Not so unusual; it now transpires that two dozen or more senior staff paid by the Department of Health benefit from a similar tax status. The department has now apologised for denying in a Commons written answer that any of its civil servants were paid through private companies. It turns out this was true only in the narrowest sense. All anyone had to do was apply the duck test – if it walks like one, talks like one and looks like one, it probably is one. If the employees concerned are not classified as civil servants only by dint of being paid through a private company – even though they are doing essentially government jobs – any distinction is spurious.

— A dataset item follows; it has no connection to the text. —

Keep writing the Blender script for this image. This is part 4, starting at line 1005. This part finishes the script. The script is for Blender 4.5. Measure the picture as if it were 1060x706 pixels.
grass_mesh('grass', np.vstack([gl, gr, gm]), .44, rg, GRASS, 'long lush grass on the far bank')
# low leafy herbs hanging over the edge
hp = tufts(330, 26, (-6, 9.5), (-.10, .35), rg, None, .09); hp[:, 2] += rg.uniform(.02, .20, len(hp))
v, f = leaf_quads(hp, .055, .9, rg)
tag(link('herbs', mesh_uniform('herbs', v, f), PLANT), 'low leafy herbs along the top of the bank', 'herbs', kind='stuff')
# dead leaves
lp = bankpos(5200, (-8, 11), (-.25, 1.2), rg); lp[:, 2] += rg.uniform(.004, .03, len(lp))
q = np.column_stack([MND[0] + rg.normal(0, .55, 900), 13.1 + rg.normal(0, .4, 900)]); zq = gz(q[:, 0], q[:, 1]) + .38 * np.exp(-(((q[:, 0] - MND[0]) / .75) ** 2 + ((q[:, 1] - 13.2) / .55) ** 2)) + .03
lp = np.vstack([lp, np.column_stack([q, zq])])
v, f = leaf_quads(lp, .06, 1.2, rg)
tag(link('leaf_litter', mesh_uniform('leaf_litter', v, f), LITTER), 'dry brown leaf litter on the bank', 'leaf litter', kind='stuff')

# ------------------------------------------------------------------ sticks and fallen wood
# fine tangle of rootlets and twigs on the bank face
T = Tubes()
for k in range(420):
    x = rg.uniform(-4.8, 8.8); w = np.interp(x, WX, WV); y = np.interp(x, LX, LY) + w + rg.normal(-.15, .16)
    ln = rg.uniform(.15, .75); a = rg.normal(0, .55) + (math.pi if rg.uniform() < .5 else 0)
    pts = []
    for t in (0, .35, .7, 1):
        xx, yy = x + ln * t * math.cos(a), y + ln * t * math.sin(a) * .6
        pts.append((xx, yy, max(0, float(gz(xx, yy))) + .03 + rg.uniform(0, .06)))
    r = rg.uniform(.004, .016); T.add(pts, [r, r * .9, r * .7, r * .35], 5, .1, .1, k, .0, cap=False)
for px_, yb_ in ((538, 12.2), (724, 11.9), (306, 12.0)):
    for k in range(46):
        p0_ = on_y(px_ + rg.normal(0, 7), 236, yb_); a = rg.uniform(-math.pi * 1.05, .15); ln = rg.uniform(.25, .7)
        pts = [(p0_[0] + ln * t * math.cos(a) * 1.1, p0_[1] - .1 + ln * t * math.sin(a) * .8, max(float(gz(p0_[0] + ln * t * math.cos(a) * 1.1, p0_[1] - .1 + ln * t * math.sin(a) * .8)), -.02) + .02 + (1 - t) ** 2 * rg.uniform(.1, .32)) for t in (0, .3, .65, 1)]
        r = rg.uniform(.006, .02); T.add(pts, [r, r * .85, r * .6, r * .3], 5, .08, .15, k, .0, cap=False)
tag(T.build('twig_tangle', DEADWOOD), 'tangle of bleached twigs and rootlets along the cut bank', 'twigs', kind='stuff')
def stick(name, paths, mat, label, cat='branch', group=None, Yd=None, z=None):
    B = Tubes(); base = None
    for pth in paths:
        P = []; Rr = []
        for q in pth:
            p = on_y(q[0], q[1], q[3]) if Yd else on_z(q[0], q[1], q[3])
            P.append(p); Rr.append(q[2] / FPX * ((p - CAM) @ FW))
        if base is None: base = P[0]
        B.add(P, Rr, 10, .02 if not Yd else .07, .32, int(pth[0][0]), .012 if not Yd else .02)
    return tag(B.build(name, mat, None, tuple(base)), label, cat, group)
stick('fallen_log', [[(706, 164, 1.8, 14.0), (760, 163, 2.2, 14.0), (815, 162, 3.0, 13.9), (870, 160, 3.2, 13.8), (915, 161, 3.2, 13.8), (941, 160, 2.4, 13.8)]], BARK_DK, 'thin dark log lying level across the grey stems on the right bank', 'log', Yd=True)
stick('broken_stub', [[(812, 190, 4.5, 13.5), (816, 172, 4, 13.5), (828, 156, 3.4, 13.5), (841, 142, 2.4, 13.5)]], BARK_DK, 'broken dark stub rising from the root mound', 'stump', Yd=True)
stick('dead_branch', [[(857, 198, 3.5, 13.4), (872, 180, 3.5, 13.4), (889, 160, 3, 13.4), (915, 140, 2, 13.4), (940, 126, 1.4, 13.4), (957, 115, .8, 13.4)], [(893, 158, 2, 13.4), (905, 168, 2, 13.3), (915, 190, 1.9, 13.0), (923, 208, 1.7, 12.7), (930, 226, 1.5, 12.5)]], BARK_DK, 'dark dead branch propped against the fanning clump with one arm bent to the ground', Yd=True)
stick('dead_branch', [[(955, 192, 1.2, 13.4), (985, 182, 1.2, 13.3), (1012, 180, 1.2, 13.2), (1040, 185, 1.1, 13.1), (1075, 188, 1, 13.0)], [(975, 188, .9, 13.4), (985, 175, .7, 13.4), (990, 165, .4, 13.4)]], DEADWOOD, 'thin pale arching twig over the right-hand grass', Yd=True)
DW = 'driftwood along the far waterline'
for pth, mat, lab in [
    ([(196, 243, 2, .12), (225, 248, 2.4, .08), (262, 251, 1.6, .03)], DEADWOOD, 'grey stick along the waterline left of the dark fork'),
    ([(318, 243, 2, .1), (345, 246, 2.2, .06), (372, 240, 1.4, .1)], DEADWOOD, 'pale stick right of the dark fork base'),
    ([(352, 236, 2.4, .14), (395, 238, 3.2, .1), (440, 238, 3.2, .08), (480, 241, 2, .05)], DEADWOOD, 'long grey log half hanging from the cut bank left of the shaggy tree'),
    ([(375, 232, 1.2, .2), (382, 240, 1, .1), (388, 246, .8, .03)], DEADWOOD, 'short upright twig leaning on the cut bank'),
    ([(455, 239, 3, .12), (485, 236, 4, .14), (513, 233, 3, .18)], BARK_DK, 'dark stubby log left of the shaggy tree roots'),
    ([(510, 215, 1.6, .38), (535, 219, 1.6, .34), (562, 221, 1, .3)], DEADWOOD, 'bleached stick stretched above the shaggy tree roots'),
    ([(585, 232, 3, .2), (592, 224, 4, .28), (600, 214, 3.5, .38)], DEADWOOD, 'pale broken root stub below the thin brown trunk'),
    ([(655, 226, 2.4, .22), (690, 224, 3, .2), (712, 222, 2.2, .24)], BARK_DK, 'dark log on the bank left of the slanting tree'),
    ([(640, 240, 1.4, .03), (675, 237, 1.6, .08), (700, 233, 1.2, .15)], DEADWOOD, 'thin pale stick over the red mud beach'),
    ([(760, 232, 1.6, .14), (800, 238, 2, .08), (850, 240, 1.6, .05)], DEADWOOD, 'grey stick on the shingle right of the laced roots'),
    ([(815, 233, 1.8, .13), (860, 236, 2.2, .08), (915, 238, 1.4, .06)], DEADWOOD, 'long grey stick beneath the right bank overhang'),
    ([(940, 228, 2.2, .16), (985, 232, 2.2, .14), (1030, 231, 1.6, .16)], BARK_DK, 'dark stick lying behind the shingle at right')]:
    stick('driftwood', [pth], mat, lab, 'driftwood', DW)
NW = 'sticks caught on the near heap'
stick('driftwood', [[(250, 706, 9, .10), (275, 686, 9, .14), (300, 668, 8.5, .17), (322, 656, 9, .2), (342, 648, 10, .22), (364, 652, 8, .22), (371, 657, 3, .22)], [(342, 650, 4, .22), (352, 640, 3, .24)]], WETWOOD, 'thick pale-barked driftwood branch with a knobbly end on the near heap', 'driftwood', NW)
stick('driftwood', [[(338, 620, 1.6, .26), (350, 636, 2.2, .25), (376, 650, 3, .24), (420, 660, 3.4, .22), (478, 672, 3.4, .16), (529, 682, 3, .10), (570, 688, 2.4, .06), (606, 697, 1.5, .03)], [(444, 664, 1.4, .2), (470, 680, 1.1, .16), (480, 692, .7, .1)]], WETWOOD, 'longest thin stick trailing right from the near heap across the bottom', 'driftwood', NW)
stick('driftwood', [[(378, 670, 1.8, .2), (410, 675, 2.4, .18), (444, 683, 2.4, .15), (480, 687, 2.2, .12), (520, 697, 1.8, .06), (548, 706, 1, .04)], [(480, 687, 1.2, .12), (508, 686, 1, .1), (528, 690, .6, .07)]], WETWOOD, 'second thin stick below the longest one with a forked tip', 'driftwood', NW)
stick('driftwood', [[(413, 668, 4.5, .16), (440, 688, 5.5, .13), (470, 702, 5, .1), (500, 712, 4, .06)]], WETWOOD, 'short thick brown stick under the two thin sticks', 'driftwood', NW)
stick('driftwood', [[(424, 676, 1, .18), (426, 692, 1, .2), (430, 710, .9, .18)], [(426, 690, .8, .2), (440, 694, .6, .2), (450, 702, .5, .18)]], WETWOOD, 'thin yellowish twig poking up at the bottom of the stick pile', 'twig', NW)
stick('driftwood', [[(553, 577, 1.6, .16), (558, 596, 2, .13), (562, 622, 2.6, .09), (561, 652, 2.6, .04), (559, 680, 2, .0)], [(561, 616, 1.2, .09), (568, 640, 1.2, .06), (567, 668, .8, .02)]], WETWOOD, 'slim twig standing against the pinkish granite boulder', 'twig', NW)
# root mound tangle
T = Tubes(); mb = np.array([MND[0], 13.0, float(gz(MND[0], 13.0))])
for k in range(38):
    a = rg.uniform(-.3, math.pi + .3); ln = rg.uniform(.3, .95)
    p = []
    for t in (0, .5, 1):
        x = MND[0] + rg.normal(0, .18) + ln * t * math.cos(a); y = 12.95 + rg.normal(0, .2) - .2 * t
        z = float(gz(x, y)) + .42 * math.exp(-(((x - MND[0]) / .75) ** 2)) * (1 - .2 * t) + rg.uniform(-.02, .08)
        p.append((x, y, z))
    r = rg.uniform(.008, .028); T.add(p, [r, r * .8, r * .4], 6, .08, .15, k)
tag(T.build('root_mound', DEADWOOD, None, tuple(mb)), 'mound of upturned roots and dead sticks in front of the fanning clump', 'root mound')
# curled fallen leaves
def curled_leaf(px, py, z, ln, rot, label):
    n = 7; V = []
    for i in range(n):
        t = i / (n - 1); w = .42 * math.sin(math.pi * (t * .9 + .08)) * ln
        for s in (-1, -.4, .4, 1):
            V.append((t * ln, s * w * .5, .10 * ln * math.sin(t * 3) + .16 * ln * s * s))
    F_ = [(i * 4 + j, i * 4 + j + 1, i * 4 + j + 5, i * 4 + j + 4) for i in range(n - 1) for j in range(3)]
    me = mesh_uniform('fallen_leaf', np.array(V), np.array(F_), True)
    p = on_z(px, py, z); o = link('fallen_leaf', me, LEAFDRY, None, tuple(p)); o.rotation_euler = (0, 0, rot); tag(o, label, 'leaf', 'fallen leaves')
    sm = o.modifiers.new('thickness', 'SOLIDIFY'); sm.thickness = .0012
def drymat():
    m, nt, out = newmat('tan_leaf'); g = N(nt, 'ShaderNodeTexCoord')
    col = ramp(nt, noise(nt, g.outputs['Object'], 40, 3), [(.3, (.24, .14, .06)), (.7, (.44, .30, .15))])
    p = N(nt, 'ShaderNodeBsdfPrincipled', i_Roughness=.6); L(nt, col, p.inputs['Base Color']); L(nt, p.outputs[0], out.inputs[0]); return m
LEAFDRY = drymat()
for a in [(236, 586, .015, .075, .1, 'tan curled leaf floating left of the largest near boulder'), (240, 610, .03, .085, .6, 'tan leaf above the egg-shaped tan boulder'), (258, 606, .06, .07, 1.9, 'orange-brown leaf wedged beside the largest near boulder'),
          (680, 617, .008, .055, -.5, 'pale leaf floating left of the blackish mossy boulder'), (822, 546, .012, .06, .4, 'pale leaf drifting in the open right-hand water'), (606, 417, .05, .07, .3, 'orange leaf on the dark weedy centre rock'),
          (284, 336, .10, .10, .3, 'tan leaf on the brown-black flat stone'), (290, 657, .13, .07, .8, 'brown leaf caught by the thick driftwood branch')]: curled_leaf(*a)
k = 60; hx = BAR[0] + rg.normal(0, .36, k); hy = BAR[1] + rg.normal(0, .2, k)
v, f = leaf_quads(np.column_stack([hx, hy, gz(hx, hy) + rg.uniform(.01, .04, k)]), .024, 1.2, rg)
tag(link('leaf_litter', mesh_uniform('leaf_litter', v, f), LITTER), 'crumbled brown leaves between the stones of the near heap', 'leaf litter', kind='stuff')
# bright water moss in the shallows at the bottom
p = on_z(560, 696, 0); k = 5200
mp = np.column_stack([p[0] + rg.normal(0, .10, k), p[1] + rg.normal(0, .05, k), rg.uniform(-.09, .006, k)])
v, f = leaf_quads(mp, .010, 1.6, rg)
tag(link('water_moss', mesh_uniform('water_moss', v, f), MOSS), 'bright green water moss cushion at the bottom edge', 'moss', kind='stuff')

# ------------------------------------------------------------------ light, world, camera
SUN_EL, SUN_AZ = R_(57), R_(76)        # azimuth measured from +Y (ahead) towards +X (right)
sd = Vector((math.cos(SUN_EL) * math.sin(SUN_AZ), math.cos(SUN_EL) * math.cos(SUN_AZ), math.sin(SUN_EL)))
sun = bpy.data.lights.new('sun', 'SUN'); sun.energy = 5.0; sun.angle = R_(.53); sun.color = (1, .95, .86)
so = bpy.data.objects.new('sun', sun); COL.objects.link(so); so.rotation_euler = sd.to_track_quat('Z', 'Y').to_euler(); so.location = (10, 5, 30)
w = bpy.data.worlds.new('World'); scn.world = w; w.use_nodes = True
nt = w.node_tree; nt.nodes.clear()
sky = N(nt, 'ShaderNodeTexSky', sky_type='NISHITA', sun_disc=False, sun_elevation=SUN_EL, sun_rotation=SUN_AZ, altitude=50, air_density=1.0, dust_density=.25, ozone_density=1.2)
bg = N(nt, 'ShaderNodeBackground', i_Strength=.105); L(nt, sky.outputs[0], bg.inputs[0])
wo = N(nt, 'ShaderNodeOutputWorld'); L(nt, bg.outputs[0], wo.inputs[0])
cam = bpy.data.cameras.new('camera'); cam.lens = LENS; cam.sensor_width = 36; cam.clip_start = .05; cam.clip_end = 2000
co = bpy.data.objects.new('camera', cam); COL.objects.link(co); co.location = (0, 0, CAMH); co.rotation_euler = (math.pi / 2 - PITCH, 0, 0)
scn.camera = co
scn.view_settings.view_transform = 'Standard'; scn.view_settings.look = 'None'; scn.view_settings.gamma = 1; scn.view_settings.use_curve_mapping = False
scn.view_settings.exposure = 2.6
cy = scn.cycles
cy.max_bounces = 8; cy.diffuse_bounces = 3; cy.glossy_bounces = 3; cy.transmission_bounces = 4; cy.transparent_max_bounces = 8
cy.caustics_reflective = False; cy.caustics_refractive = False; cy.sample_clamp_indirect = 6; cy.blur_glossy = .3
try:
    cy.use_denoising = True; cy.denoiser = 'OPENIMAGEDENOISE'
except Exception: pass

It is also worth noting that the Health Department produced its apology only after documents were leaked to a newspaper, which must fuel the suspicion that paying senior staff through companies has become rather more widespread across Whitehall than ministers might have divulged, or even realised. Mr Alexander's review has much work to do.
The Government now finds itself steering welfare reforms through Parliament that will have the effect of cutting many people's benefits, while appearing to connive with tax avoidance by some of its own best-paid employees. This is as absurd as it is unjust. The only remedy is full transparency from the Government about who it employs, on what terms and why. At present, some departments publish such information, but many others do not. Any evidence that Whitehall operates one tax rule for senior employees and another for the rest risks discrediting the whole system. It is in the Government's own interest to get its house in order.